# What the task asks:
Repeat, exactly as written, every line from the one holding "Write part 3" through the one holding "tag(obj('chalk_mark', MB().box(gp.x - 0.02, gp.x". Leave out all other lines.

# Extracted records:
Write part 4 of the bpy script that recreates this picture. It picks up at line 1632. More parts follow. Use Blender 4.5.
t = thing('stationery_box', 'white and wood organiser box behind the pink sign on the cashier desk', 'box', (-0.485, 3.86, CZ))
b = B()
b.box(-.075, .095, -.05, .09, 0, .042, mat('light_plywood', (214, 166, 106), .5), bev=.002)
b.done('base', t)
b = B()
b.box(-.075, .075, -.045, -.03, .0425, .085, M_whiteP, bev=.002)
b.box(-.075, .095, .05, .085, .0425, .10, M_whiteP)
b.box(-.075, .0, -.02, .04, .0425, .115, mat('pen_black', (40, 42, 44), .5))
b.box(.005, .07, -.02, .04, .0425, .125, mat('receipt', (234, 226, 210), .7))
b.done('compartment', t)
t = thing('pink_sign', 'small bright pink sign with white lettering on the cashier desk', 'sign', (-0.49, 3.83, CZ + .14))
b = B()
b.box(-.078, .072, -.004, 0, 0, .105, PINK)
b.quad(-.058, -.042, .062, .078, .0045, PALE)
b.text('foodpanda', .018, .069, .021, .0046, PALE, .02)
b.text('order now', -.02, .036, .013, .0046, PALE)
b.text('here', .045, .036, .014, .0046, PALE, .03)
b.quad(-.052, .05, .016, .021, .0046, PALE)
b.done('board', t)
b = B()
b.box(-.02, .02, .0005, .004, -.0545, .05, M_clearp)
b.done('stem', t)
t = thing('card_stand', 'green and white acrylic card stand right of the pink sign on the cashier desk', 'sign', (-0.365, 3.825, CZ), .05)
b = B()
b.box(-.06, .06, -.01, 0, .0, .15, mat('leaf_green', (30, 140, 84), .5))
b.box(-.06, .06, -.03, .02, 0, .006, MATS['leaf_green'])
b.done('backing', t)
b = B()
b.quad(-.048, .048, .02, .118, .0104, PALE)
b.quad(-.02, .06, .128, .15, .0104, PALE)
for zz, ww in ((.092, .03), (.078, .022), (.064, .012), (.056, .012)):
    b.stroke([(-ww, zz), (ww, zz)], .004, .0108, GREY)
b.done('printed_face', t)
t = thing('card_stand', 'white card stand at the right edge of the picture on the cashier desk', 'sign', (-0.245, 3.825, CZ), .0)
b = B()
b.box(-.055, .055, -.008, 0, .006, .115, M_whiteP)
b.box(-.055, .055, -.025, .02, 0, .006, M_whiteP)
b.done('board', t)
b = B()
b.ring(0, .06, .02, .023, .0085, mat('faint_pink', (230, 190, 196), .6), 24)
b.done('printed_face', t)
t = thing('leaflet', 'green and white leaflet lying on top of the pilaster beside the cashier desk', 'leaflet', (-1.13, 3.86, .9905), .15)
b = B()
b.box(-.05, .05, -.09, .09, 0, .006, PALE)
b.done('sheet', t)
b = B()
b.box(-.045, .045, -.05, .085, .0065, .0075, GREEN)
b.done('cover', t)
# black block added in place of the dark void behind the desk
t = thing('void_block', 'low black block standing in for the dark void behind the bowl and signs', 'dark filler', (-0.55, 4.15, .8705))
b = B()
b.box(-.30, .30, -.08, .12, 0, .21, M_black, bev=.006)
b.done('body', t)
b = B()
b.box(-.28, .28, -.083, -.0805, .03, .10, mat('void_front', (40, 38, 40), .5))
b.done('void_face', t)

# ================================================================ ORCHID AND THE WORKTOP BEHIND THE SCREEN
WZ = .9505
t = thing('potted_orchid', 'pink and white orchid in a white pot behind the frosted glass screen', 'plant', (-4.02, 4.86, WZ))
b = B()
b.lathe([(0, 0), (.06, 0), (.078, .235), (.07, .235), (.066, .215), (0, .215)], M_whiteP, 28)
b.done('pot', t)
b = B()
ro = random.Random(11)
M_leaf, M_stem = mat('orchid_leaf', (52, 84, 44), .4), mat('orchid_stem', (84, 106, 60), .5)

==

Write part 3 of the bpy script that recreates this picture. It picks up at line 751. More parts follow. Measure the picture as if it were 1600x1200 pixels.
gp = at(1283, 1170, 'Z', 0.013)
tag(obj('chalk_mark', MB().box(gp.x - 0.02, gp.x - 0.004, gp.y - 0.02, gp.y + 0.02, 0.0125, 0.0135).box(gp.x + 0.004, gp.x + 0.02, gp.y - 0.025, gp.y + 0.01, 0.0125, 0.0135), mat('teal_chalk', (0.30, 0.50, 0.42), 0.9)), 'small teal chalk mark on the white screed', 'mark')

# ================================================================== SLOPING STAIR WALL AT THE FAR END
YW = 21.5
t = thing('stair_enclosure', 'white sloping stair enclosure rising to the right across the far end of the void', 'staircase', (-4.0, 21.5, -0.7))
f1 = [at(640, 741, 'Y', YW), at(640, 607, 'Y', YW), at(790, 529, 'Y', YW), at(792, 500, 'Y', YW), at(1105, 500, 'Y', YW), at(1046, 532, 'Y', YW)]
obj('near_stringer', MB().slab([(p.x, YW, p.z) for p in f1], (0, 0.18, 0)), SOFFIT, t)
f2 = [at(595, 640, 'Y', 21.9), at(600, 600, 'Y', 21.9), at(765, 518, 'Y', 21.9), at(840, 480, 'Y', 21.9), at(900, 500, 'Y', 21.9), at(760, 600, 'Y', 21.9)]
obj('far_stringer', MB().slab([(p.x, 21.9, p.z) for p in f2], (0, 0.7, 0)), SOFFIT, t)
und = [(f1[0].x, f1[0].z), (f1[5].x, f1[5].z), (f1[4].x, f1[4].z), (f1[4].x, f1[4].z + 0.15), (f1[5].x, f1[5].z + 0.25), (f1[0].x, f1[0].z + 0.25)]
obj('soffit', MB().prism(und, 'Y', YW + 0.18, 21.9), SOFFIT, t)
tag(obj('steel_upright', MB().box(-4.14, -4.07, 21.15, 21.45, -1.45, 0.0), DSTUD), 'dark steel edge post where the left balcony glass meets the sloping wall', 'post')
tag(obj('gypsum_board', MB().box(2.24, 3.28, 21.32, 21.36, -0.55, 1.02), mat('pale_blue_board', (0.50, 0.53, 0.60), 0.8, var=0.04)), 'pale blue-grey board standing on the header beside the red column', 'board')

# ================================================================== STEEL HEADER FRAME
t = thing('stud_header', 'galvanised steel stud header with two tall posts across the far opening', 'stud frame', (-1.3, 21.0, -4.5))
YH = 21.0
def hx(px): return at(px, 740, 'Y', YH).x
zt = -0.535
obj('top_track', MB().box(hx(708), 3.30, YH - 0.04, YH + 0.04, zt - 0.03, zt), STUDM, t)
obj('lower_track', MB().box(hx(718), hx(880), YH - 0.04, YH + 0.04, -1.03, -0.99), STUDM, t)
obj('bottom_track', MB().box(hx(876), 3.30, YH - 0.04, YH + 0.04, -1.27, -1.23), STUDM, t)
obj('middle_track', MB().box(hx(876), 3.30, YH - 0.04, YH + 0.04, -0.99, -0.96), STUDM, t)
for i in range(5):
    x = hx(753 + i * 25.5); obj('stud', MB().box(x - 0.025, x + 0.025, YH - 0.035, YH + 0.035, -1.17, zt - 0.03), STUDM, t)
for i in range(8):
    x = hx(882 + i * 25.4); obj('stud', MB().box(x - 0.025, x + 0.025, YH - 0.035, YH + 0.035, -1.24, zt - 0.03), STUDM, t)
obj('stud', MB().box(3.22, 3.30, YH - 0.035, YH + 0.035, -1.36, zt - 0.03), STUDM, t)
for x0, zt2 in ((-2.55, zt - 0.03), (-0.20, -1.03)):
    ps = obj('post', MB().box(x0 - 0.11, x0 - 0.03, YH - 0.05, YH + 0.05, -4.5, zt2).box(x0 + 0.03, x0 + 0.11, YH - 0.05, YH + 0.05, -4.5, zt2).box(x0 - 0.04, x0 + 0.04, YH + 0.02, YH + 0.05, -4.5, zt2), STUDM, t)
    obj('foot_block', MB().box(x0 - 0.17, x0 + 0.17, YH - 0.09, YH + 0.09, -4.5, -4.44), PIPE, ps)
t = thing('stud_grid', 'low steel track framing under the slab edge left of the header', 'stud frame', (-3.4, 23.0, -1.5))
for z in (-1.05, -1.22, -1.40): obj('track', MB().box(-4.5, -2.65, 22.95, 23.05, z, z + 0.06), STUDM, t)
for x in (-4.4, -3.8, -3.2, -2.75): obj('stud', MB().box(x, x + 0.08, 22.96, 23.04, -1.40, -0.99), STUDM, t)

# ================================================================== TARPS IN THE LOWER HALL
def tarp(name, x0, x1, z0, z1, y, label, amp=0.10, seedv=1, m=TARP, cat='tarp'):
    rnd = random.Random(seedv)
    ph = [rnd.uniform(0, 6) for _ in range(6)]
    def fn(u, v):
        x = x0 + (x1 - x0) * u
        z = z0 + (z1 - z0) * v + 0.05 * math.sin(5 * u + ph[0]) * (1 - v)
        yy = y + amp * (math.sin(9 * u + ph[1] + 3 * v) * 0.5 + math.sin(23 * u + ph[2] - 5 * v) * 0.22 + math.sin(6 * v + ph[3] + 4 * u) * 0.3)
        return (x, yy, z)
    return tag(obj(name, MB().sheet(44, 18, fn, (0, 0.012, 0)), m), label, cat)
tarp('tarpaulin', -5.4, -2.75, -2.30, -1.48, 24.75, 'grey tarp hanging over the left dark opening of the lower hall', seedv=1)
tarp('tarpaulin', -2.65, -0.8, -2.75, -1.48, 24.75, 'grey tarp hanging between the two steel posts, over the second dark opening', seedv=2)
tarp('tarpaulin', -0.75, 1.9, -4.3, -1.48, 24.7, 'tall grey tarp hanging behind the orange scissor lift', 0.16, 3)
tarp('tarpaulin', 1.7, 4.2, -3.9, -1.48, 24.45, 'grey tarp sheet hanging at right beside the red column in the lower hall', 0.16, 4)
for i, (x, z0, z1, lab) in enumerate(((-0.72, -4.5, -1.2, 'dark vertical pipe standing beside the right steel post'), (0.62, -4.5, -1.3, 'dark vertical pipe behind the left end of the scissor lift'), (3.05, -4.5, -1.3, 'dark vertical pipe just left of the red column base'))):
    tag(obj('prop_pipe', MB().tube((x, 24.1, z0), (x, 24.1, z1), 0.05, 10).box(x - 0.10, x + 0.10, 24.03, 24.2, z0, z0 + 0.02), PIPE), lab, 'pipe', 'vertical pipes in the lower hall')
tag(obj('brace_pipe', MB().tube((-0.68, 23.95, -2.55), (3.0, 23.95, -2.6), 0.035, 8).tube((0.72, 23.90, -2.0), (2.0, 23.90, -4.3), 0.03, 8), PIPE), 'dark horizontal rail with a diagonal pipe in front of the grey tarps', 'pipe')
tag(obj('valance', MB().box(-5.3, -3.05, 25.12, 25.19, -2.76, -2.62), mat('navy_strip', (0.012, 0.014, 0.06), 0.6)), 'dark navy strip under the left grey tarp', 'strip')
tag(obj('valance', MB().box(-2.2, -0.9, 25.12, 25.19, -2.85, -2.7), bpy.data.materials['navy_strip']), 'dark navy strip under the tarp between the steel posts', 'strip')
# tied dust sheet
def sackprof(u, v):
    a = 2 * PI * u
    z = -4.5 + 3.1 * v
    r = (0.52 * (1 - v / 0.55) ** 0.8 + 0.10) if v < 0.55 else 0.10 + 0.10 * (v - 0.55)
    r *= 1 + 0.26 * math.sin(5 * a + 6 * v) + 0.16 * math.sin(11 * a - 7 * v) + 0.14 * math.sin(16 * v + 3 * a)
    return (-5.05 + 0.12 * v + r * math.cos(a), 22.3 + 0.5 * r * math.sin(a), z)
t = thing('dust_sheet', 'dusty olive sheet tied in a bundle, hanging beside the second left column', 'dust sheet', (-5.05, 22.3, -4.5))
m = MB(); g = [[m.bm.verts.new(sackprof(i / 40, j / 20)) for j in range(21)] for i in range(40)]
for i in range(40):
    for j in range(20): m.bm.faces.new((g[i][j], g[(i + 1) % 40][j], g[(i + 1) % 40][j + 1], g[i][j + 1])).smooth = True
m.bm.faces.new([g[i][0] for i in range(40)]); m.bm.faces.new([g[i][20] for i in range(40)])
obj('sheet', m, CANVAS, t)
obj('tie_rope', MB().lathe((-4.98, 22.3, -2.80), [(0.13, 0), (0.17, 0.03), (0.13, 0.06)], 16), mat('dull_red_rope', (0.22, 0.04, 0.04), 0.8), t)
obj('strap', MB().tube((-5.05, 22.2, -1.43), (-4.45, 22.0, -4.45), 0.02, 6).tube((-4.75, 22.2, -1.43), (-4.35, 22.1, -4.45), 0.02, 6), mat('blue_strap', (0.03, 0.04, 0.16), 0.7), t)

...

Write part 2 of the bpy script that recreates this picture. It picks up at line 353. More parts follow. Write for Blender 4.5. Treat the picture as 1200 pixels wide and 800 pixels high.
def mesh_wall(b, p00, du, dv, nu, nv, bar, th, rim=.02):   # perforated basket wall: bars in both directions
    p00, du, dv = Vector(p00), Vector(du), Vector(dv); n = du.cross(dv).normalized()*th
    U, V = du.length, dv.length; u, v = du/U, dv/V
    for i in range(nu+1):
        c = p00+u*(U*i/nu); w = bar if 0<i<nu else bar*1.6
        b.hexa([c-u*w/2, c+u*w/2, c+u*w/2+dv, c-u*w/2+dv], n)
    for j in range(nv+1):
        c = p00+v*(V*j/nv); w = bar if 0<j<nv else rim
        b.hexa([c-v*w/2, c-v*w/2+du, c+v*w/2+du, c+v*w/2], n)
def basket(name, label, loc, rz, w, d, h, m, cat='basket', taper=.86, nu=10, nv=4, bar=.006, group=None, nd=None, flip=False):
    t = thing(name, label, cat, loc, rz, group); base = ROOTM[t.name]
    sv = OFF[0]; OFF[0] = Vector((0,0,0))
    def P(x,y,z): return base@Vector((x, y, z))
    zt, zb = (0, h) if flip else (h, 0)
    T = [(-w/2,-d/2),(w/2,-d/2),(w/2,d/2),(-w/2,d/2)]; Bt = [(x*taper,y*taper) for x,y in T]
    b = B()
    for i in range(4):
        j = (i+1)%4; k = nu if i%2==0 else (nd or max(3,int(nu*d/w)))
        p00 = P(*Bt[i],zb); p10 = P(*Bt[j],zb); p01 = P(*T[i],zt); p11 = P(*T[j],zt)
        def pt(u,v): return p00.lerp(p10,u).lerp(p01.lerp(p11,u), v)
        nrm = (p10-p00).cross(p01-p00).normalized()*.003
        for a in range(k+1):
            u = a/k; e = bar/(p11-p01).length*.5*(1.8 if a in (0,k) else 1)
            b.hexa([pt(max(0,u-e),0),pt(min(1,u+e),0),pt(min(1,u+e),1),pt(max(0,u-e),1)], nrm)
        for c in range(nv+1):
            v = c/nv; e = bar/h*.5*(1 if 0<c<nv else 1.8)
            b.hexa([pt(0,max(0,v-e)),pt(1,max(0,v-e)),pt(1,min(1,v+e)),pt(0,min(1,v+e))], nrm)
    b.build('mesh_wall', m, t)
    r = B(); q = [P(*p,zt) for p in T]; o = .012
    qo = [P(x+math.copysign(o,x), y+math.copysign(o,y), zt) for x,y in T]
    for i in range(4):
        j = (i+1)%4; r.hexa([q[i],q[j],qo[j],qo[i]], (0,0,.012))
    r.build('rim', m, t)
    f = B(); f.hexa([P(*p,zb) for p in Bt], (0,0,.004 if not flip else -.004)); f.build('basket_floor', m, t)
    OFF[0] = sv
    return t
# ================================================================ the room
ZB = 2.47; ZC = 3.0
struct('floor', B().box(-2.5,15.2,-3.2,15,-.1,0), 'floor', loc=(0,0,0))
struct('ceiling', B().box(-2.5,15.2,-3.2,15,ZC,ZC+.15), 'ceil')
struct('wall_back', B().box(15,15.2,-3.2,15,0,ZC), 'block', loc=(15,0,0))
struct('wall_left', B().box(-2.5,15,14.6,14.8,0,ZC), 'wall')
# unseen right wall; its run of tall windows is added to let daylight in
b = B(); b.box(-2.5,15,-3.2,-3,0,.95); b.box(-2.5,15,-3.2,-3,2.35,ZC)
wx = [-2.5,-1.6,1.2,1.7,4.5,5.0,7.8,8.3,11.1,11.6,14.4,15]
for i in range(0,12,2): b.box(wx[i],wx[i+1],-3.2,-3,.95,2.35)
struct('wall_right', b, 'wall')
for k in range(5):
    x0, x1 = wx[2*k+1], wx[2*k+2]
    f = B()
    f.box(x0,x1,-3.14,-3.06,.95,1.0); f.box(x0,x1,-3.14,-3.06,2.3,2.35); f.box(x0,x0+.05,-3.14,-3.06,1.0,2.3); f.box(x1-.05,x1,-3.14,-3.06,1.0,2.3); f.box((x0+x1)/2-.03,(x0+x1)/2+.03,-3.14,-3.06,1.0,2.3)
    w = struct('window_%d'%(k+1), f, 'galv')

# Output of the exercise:
Write part 3 of the bpy script that recreates this picture. It picks up at line 751. More parts follow. Measure the picture as if it were 1600x1200 pixels.
gp = at(1283, 1170, 'Z', 0.013)
tag(obj('chalk_mark', MB().box(gp.x - 0.02, gp.x - 0.004, gp.y - 0.02, gp.y + 0.02, 0.0125, 0.0135).box(gp.x + 0.004, gp.x + 0.02, gp.y - 0.025, gp.y + 0.01, 0.0125, 0.0135), mat('teal_chalk', (0.30, 0.50, 0.42), 0.9)), 'small teal chalk mark on the white screed', 'mark')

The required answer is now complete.